--- Start of INPUT DATA ---

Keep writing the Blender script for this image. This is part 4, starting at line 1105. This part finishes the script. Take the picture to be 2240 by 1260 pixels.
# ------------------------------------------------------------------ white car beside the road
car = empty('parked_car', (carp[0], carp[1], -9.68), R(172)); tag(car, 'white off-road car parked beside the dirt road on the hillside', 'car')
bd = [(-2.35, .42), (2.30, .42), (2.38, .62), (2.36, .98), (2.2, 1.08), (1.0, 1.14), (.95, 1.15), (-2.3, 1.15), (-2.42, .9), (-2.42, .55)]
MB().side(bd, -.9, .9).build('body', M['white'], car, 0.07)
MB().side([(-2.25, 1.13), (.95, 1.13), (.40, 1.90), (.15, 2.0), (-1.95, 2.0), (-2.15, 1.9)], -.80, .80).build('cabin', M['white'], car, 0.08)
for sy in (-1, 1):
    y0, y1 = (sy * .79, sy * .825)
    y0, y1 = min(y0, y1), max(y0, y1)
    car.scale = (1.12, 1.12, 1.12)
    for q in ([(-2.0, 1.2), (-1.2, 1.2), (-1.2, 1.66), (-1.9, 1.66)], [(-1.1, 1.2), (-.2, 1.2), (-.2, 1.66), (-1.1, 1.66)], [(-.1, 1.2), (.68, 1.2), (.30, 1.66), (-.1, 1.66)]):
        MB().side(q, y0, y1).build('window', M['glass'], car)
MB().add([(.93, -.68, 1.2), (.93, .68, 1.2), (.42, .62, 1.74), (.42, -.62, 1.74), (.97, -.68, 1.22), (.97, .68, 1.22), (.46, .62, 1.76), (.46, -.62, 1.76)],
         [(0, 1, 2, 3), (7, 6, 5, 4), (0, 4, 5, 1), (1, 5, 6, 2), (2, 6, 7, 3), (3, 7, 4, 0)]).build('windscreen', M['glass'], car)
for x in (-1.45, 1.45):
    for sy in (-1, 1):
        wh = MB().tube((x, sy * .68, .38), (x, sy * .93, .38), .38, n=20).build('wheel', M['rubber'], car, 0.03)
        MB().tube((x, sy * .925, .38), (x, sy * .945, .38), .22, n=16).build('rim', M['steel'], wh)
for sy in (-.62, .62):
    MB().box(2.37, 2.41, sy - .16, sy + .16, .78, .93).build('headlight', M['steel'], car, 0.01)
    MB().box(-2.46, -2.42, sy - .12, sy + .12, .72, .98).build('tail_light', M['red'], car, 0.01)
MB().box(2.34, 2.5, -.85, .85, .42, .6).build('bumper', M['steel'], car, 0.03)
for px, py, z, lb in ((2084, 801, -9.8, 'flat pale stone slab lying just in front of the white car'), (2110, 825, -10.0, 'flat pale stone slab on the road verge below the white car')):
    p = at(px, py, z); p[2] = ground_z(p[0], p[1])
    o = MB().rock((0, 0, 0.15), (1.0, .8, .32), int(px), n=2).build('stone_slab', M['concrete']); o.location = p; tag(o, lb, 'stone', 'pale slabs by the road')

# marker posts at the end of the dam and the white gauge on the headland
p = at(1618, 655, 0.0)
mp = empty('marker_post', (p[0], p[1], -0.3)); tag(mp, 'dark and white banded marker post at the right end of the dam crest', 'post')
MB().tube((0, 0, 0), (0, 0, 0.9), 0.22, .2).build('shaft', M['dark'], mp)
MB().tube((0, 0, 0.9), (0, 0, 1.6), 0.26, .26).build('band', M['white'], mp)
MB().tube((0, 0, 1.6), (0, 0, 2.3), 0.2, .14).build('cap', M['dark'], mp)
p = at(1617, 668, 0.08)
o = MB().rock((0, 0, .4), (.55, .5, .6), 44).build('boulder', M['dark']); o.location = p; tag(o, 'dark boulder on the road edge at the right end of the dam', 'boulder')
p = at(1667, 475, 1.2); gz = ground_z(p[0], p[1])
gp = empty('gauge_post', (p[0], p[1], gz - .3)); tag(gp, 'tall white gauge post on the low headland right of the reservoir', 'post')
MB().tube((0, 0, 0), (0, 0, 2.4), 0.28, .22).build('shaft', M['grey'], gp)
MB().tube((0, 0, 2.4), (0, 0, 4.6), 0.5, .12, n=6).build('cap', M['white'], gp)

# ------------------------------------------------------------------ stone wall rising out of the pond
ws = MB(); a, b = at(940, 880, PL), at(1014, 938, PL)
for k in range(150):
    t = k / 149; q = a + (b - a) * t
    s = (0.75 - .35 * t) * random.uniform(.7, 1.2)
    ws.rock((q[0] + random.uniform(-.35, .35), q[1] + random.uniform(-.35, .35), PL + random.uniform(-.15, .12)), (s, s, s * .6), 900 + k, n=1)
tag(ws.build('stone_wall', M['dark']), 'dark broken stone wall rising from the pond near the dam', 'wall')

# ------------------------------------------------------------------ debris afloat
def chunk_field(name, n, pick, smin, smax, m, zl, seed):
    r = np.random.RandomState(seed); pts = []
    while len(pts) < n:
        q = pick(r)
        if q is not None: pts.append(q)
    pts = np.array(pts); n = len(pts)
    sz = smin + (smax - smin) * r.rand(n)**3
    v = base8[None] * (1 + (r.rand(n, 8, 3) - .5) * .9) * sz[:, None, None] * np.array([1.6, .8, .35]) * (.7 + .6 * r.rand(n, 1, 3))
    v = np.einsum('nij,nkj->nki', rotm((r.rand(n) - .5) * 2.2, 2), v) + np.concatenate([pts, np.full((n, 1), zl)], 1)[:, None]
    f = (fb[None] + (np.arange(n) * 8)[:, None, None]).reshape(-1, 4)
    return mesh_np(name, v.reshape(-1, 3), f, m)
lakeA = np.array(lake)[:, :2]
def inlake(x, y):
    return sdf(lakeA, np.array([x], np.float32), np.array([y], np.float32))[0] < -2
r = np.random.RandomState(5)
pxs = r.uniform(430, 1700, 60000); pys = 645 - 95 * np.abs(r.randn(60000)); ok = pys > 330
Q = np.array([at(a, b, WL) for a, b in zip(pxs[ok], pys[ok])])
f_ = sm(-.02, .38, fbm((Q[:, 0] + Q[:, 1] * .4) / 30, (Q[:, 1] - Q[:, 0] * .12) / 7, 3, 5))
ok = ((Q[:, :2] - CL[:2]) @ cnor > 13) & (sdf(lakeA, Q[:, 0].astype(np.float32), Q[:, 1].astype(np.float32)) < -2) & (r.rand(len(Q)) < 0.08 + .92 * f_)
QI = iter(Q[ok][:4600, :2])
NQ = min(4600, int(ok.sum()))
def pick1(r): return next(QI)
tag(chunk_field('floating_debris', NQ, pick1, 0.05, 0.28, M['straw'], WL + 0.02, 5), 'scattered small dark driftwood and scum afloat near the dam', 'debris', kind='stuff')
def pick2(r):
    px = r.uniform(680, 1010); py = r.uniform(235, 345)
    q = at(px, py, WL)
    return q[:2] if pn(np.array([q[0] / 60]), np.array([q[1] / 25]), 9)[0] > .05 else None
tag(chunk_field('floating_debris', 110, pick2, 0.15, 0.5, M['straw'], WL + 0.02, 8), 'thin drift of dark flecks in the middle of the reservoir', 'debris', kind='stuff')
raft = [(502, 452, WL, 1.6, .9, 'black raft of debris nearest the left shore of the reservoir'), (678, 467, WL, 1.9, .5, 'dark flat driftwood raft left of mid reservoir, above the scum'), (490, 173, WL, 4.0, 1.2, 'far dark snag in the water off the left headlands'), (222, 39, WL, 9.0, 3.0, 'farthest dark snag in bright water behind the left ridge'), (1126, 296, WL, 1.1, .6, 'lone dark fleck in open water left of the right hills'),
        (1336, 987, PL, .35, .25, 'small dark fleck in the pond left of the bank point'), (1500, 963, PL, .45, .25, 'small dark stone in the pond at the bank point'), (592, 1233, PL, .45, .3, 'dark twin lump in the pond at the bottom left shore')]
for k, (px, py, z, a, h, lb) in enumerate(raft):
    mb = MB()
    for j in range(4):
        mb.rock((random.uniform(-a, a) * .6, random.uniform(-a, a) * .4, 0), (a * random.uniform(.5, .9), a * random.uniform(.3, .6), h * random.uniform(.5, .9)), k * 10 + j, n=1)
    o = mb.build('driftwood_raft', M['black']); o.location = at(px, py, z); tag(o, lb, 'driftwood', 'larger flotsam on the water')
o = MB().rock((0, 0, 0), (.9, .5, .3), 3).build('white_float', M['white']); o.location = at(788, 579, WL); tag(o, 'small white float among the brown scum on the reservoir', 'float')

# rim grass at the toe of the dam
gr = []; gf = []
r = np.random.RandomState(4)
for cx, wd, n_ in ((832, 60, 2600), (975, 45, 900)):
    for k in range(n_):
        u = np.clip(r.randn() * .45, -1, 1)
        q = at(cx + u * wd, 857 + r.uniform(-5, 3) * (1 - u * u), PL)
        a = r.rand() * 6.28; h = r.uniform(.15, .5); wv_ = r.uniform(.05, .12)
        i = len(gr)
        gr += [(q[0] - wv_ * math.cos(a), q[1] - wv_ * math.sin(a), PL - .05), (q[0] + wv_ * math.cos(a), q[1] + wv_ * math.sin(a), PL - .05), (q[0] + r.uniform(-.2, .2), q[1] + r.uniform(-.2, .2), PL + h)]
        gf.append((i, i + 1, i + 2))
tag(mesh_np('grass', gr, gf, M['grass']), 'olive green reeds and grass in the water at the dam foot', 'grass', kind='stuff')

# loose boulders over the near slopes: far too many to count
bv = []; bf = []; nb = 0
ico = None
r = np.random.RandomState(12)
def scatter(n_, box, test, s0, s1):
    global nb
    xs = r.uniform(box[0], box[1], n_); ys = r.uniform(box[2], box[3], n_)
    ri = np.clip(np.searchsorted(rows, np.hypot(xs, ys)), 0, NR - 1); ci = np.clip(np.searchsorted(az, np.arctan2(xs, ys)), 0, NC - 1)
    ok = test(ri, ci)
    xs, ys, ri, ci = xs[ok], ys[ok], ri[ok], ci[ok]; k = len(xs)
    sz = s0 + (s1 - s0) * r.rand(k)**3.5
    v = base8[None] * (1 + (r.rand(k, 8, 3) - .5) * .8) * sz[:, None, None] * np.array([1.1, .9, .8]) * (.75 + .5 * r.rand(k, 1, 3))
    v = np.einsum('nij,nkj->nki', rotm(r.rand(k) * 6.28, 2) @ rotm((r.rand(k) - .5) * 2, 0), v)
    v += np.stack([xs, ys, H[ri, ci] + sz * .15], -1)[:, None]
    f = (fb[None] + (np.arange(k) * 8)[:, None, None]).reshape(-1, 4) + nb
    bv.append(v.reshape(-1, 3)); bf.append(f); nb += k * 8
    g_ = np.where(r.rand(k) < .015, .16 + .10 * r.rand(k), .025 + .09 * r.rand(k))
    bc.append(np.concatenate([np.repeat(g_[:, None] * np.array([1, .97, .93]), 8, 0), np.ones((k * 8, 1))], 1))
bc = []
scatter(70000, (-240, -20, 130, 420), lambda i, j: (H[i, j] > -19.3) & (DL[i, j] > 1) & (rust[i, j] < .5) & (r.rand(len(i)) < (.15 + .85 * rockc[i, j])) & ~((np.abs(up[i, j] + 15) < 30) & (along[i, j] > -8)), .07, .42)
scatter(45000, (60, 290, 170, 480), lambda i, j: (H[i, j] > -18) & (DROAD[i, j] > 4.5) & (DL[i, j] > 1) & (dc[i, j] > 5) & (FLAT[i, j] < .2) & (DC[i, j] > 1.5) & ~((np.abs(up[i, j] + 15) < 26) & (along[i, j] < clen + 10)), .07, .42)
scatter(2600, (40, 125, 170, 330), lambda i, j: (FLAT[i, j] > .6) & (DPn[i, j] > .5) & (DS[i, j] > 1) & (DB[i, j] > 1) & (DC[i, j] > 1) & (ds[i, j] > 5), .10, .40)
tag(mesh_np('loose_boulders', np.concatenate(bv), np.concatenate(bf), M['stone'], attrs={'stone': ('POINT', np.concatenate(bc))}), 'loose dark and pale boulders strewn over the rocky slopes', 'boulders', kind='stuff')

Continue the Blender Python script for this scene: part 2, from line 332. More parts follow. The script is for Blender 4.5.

--- End of INPUT DATA ---

YOUR OBJECTIVE:
Set down, exactly as written, each line of the data from its opening line through the one containing "by the road')". Output nothing more.

WRITTEN RESPONSE:
Keep writing the Blender script for this image. This is part 4, starting at line 1105. This part finishes the script. Take the picture to be 2240 by 1260 pixels.
# ------------------------------------------------------------------ white car beside the road
car = empty('parked_car', (carp[0], carp[1], -9.68), R(172)); tag(car, 'white off-road car parked beside the dirt road on the hillside', 'car')
bd = [(-2.35, .42), (2.30, .42), (2.38, .62), (2.36, .98), (2.2, 1.08), (1.0, 1.14), (.95, 1.15), (-2.3, 1.15), (-2.42, .9), (-2.42, .55)]
MB().side(bd, -.9, .9).build('body', M['white'], car, 0.07)
MB().side([(-2.25, 1.13), (.95, 1.13), (.40, 1.90), (.15, 2.0), (-1.95, 2.0), (-2.15, 1.9)], -.80, .80).build('cabin', M['white'], car, 0.08)
for sy in (-1, 1):
    y0, y1 = (sy * .79, sy * .825)
    y0, y1 = min(y0, y1), max(y0, y1)
    car.scale = (1.12, 1.12, 1.12)
    for q in ([(-2.0, 1.2), (-1.2, 1.2), (-1.2, 1.66), (-1.9, 1.66)], [(-1.1, 1.2), (-.2, 1.2), (-.2, 1.66), (-1.1, 1.66)], [(-.1, 1.2), (.68, 1.2), (.30, 1.66), (-.1, 1.66)]):
        MB().side(q, y0, y1).build('window', M['glass'], car)
MB().add([(.93, -.68, 1.2), (.93, .68, 1.2), (.42, .62, 1.74), (.42, -.62, 1.74), (.97, -.68, 1.22), (.97, .68, 1.22), (.46, .62, 1.76), (.46, -.62, 1.76)],
         [(0, 1, 2, 3), (7, 6, 5, 4), (0, 4, 5, 1), (1, 5, 6, 2), (2, 6, 7, 3), (3, 7, 4, 0)]).build('windscreen', M['glass'], car)
for x in (-1.45, 1.45):
    for sy in (-1, 1):
        wh = MB().tube((x, sy * .68, .38), (x, sy * .93, .38), .38, n=20).build('wheel', M['rubber'], car, 0.03)
        MB().tube((x, sy * .925, .38), (x, sy * .945, .38), .22, n=16).build('rim', M['steel'], wh)
for sy in (-.62, .62):
    MB().box(2.37, 2.41, sy - .16, sy + .16, .78, .93).build('headlight', M['steel'], car, 0.01)
    MB().box(-2.46, -2.42, sy - .12, sy + .12, .72, .98).build('tail_light', M['red'], car, 0.01)
MB().box(2.34, 2.5, -.85, .85, .42, .6).build('bumper', M['steel'], car, 0.03)
for px, py, z, lb in ((2084, 801, -9.8, 'flat pale stone slab lying just in front of the white car'), (2110, 825, -10.0, 'flat pale stone slab on the road verge below the white car')):
    p = at(px, py, z); p[2] = ground_z(p[0], p[1])
    o = MB().rock((0, 0, 0.15), (1.0, .8, .32), int(px), n=2).build('stone_slab', M['concrete']); o.location = p; tag(o, lb, 'stone', 'pale slabs by the road')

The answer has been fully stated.